Task directions:
Reproduce exactly, with no pictures, each line from the opening of the material down through the line containing "return n.outputs[0]".

Data listing:
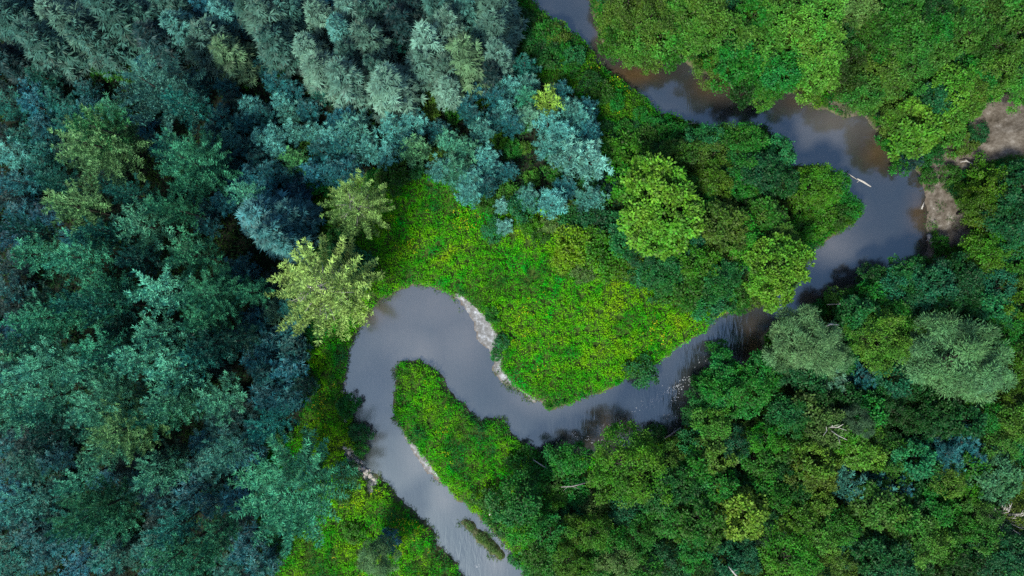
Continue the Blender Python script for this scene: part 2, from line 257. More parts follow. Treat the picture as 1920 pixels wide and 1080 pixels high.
def sand_w(px, py):
    w = np.zeros(px.shape)
    for pts, wd, k in SAND:
        r = seg_dist(px, py, pts, False, wd)
        w = np.maximum(w, k * np.clip((1.35 - r) / .6, 0, 1))
    return w

def land_z(x, y, d=None):
    if d is None: d = river_d(x, y)
    px = 960 + x * PX; py = 540 - y * PX
    s = np.clip(sand_w(px, py), 0, 1)
    low = np.clip(1 - seg_dist(px, py, [(740, 680), (745, 800), (800, 890), (860, 950)]) / 30, 0, 1)
    s = np.maximum(s, low)
    zl = (1 - s) * .9 * (1 - np.exp(-np.maximum(d, 0) / .7)) + s * .35 * (1 - np.exp(-np.maximum(d, 0) / 2.0))
    zl += np.where(d > 0, (vnoise(x, y, 4, 1) - .5) * .5 * np.clip(d / 3, 0, 1), 0)
    hill = np.clip((px - 1740) / 260, 0, 1) * np.clip(1 - np.abs(py - 260) / 330, 0, 1)
    zl += hill * hill * (3 - 2 * hill) * 9 * np.clip(d / 3, 0, 1)
    zw = -.9 * (1 - np.exp(np.minimum(d, 0) / 1.2))
    return np.where(d > 0, zl, zw)

# ---------------------------------------------------------------- materials
def mat_new(name):
    m = bpy.data.materials.new(name); m.use_nodes = True
    nt = m.node_tree; nt.nodes.clear()
    out = nt.nodes.new('ShaderNodeOutputMaterial')
    return m, nt, out

def nd(nt, t, **kw):
    n = nt.nodes.new(t)
    for k, v in kw.items():
        if k.startswith('i_'): n.inputs[k[2:].replace('_', ' ')].default_value = v
        else: setattr(n, k, v)
    return n

def ramp(nt, src, stops):
    r = nd(nt, 'ShaderNodeValToRGB'); e = r.color_ramp.elements
    while len(e) < len(stops): e.new(.5)
    for k, (p, c) in enumerate(stops): e[k].position = p; e[k].color = (*c, 1)
    nt.links.new(src, r.inputs['Fac']); return r.outputs['Color']

def math_n(nt, op, a, b=None, clamp=False):
    n = nd(nt, 'ShaderNodeMath', operation=op, use_clamp=clamp)
    for k, v in enumerate((a, b)):
        if v is None: continue
        if isinstance(v, (int, float)): n.inputs[k].default_value = v
        else: nt.links.new(v, n.inputs[k])
    return n.outputs[0]

def mixc(nt, f, a, b, mode='MIX'):
    n = nd(nt, 'ShaderNodeMix', data_type='RGBA', blend_type=mode)
    for k, v in ((0, f), (6, a), (7, b)):
        if isinstance(v, (int, float)): n.inputs[k].default_value = v
        elif isinstance(v, (list, tuple)): n.inputs[k].default_value = (*v[:3], 1)
        else: nt.links.new(v, n.inputs[k])
    return n.outputs[2]

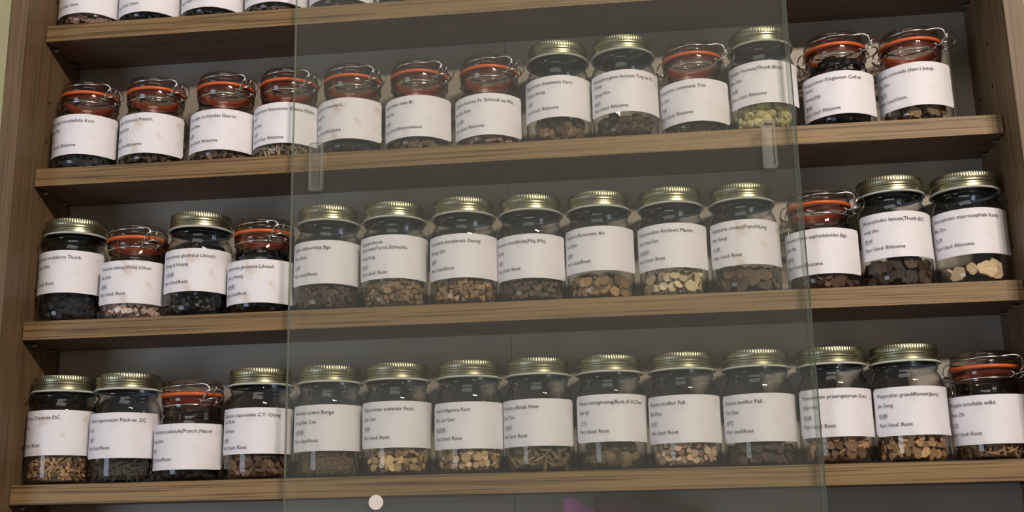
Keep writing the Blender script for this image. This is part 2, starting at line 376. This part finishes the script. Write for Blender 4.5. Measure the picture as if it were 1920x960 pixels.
def text_geo(items):
    """items: list of (key, string, size, xscale) -> dict key -> (verts2d, faces, width); one depsgraph pass"""
    obs = []
    for key, s, size, xs in items:
        c = bpy.data.curves.new('t', 'FONT'); c.body = s; c.size = size; c.resolution_u = 2; c.fill_mode = 'FRONT'
        o = bpy.data.objects.new('t', c); COL.objects.link(o); obs.append((key, o, xs))
    bpy.context.view_layer.update(); dg = bpy.context.evaluated_depsgraph_get(); out = {}
    for key, o, xs in obs:
        ev = o.evaluated_get(dg); m = ev.to_mesh()
        out[key] = ([(v.co.x * xs, v.co.y) for v in m.vertices], [tuple(p.vertices) for p in m.polygons])
        ev.to_mesh_clear()
    for _, o, _ in obs:
        c = o.data; bpy.data.objects.remove(o); bpy.data.curves.remove(c)
    return out

# ---------------------------------------------------------------- unproject helper (only to lay jars out along the shelf, numbers measured once)
RM = co.rotation_euler.to_matrix()
def at(px, py, Y):
    d = RM @ Vector(((px - 960) / 2128.44, -(py - 480) / 2128.44, -1)); t = (Y - CAM[1]) / d.y
    return Vector(CAM) + d * t

# jar table: row, type, x px of axis, y px there, label bottom y px, turn of the label (deg), lines, latch angle, fill spec key
RH, RT = 'Part Used: Rhizome', 'Part Used: Root'
J = [
 ('A','W',148,-10, 24,-14,['','','','Part Used: Stem'],None),
 ('A','W',289,-15, 25,-14,['','','','Part Used: Stem'],None),
 ('A','W',405,-20, 22,-10,['','','','Part Used: Stems'],None),
 ('A','W',523,-25,  2, -8,['','','','Part Used: Stem'],None),
 ('A','W',643,-35,  0, -8,['','','','Part Used: Stem'],None),
 ('A','W',768,-45,-12, -5,['','','','Part Used: Stem'],None),
 ('B','W',166,250,287,-20,['Cimicifuga heracleifolia Kom','Sheng Ma','升麻',RH],34),
 ('B','W',290,245,285,-18,['Coptis chinensis Franch.','Huang Lian','黄连','Part Used:Rhizome'],36),
 ('B','W',422,240,279,-12,['Curculigo orchioides Gaertn.','Xian Mao','仙茅',RH],34),
 ('B','W',540,230,267,-12,['Cynanchum Stauntonia (Decne.)Schltr','Levl','Bai Qian','白前','Part of Use: Rhizoma'],36),
 ('B','W',659,222,259,-17,['Cyperus rotundas L.','Xiang Fu','香附','Part Used:Rhizome'],38),
 ('B','W',787,215,255, -9,['Gastrodiae elata Bl.','Tian Ma','天麻','Part Used:Rhizometous'],40),
 ('B','W',918,212,252, -9,['Glehnia littorais Fr. Schmidt ex Miq','Bei Sha Shen','北沙参',RH],42),
 ('B','S',1044,90,219,  0,['Ligusticum chuanxion Hort.','Chuan Xiong','川芎',RH],None),
 ('B','S',1166,83,209,  6,['Notopterygium Incisum Ting ex H.','Chang','Qiang Huo','羌活',RH],None),
 ('B','W',1302,190,227,-3,['Phragmites communis Trin','Lu Gen','芦根',RH],62),
 ('B','S',1422,65,193,  6,['Pinellia Ternata(Thunb.)Breit.','Ban Xia','半夏',RH],None),
 ('B','W',1571,170,213, 2,['Polygonatum Kingianum Coll.et','Hemsl','Huang Jing','黄精',RH],66),
 ('B','W',1712,150,197, 2,['Alisma orientalis (Sam.) Juzep.','Ze Xie','泽泻','Part Used:Stem'],64),
 ('C','S',123,417,548,-20,['Polygonum multiform Thunb.','He Shou Wu','首乌',RT],None),
 ('C','W',236,540,568, -4,['Pueraria lobata(Willd.)Ohwi','Ge Gen','葛根',RT],22),
 ('C','S',371,410,545, -4,['Rehmannia glutinous Libosch','Sheng di Huang','生地黄','Part Used:Root'],None),
 ('C','W',481,535,567,-12,['Rehmannia glutinous Libosch','Shu di Huang','熟地黄','Part Used:Root'],24),
 ('C','S',614,400,531, -3,['Salvia miltiorrhiza Bge','Dan Shen','丹参','Part Used:Root'],None),
 ('C','S',740,394,521,  0,['Saposhnikovia','divaricata(Turca.)Schischk.','Fang Feng','防风',RT],None),
 ('C','S',869,386,520, -2,['Scutellaria baicalensis Georgi','Huang Qin','黄芩','Part Used:Root'],None),
 ('C','S',994,379,521, -6,['Stemona sessilifolia(Miq.)Miq.','Bai Bu','百部',RT],None),
 ('C','S',1121,371,507,-1,['Sophora flavescens Ait','Ku Shen','苦参','Part Used:Root'],None),
 ('C','S',1255,363,502, 0,['Trichosanthes Kirilowii Maxim','Tian Hua Fen','天花粉',RT],None),
 ('C','S',1388,355,496, 8,['Vladimiria souliei(Franch)Ling','Mu Xiang','木香',RT],None),
 ('C','W',1541,470,513, 0,['Anemarrhena asphodeloides Bge.','Zhi Mu','知母',RH],66),
 ('C','S',1665,338,482,16,['Atractylodes lancea(Thunb.)DC','cang zhu','苍术',RH],None),
 ('C','S',1814,332,476, 6,['Atractylodes macrocephala Koidz','Bai Zhu','白术',RH],None),
 ('D','S',112,716,853,-24,['Bupleurum Chinense DC.','Chai Hu','柴胡','Part Used: Root'],None),
 ('D','S',236,714,858,-10,['Cirsium japonieum Fisch.ex. DC','Da Ji','大蓟','Part Used:Root'],None),
 ('D','W',348,850,880,-17,['Codonopsis pilosula(Franch.)Nannf','Dang Shen','党参','Part Used:Root'],28),
 ('D','S',490,704,850, -8,['Dipsacus asperoides C.Y. Cheng','et T.M.Ai','Xu Duan','续断',RT],None),
 ('D','S',619,700,845, -3,['Gentiana scabra Bunge','Long Dan Cao','龙胆草','Part Used:Root'],None),
 ('D','S',745,693,839,  0,['Glycyrrhizae uralensis Fisch.','Gan Cao','甘草',RT],None),
 ('D','S',879,690,841,  0,['Isatis indigotica Fort','Ban Lan Gen','板蓝根',RT],None),
 ('D','S',1008,685,836,-7,['Morinda officials How','Ba Ji Tian','巴戟天',RT],None),
 ('D','S',1141,680,828, 9,['Panax notoginseng(Burk.)F.H.Chen','San Qi','三七',RT],None),
 ('D','S',1277,674,830, 2,['Paeonia lactiflor Pall.','Bai Shao','白芍',RT],None),
 ('D','S',1415,670,828, 6,['Paeonia lactiflor Pall.','Chi Shao','赤芍','Part Used:Root'],None),
 ('D','S',1555,663,819,13,['Peucedanum praeruptorum Dunn','Qian Hu','前胡',RT],None),
 ('D','S',1693,657,816,16,['Platycodon grandiflorum(Jacq.)','Jie Geng','桔梗',RT],None),
 ('D','W',1857,790,832, 0,['Polygala tenuifolia willd.','Yuan Zhi','远志',RT],64),
]
def is_cjk(s): return any(ord(c) > 0x2e80 for c in s)
items = []
for i, j in enumerate(J):
    for k, s in enumerate(j[6]):
        if s: items.append(((i, k), s, 0.0062 if is_cjk(s) else 0.0060, 1.0))
TXT = text_geo(items)
L4 = [.0110, .0220, .0335, .0440]; L5 = [.0105, .0178, .0285, .0395, .0485]
def text_mesh(i, lines, R):
    vs = []; fs = []; fm = []; Ls = L5 if len(lines) == 5 else L4
    for k, s in enumerate(lines):
        if (i, k) not in TXT: continue
        v, f = TXT[i, k]; o = len(vs); cj = is_cjk(s)
        for x, y in v:
            s_ = -LL / 2 + 0.0068 + x
            s_ = min(s_, LL / 2 - 0.0006); z = LH - Ls[k] + y - (0.0008 if cj else 0); a = s_ / R; r = R + 0.00135
            vs.append((r * math.sin(a), -r * math.cos(a), z))
        fs += [tuple(q + o for q in p) for p in f]; fm += [1 if cj else 0] * len(f)
    return me('printed_text', vs, fs, [INK, INKC], None, fm)

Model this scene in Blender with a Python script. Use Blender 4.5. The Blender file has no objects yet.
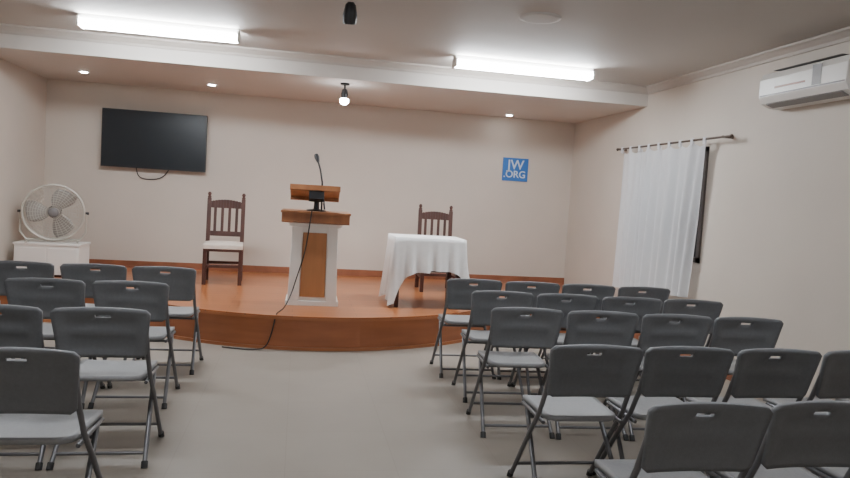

Answer to this task:
Continue the Blender Python script for this scene: part 2, from line 257. More parts follow. Treat the picture as 1920 pixels wide and 1080 pixels high.
def sand_w(px, py):
    w = np.zeros(px.shape)
    for pts, wd, k in SAND:
        r = seg_dist(px, py, pts, False, wd)
        w = np.maximum(w, k * np.clip((1.35 - r) / .6, 0, 1))
    return w

def land_z(x, y, d=None):
    if d is None: d = river_d(x, y)
    px = 960 + x * PX; py = 540 - y * PX
    s = np.clip(sand_w(px, py), 0, 1)
    low = np.clip(1 - seg_dist(px, py, [(740, 680), (745, 800), (800, 890), (860, 950)]) / 30, 0, 1)
    s = np.maximum(s, low)
    zl = (1 - s) * .9 * (1 - np.exp(-np.maximum(d, 0) / .7)) + s * .35 * (1 - np.exp(-np.maximum(d, 0) / 2.0))
    zl += np.where(d > 0, (vnoise(x, y, 4, 1) - .5) * .5 * np.clip(d / 3, 0, 1), 0)
    hill = np.clip((px - 1740) / 260, 0, 1) * np.clip(1 - np.abs(py - 260) / 330, 0, 1)
    zl += hill * hill * (3 - 2 * hill) * 9 * np.clip(d / 3, 0, 1)
    zw = -.9 * (1 - np.exp(np.minimum(d, 0) / 1.2))
    return np.where(d > 0, zl, zw)

# ---------------------------------------------------------------- materials
def mat_new(name):
    m = bpy.data.materials.new(name); m.use_nodes = True
    nt = m.node_tree; nt.nodes.clear()
    out = nt.nodes.new('ShaderNodeOutputMaterial')
    return m, nt, out

def nd(nt, t, **kw):
    n = nt.nodes.new(t)
    for k, v in kw.items():
        if k.startswith('i_'): n.inputs[k[2:].replace('_', ' ')].default_value = v
        else: setattr(n, k, v)
    return n

def ramp(nt, src, stops):
    r = nd(nt, 'ShaderNodeValToRGB'); e = r.color_ramp.elements
    while len(e) < len(stops): e.new(.5)
    for k, (p, c) in enumerate(stops): e[k].position = p; e[k].color = (*c, 1)
    nt.links.new(src, r.inputs['Fac']); return r.outputs['Color']

def math_n(nt, op, a, b=None, clamp=False):
    n = nd(nt, 'ShaderNodeMath', operation=op, use_clamp=clamp)
    for k, v in enumerate((a, b)):
        if v is None: continue
        if isinstance(v, (int, float)): n.inputs[k].default_value = v
        else: nt.links.new(v, n.inputs[k])
    return n.outputs[0]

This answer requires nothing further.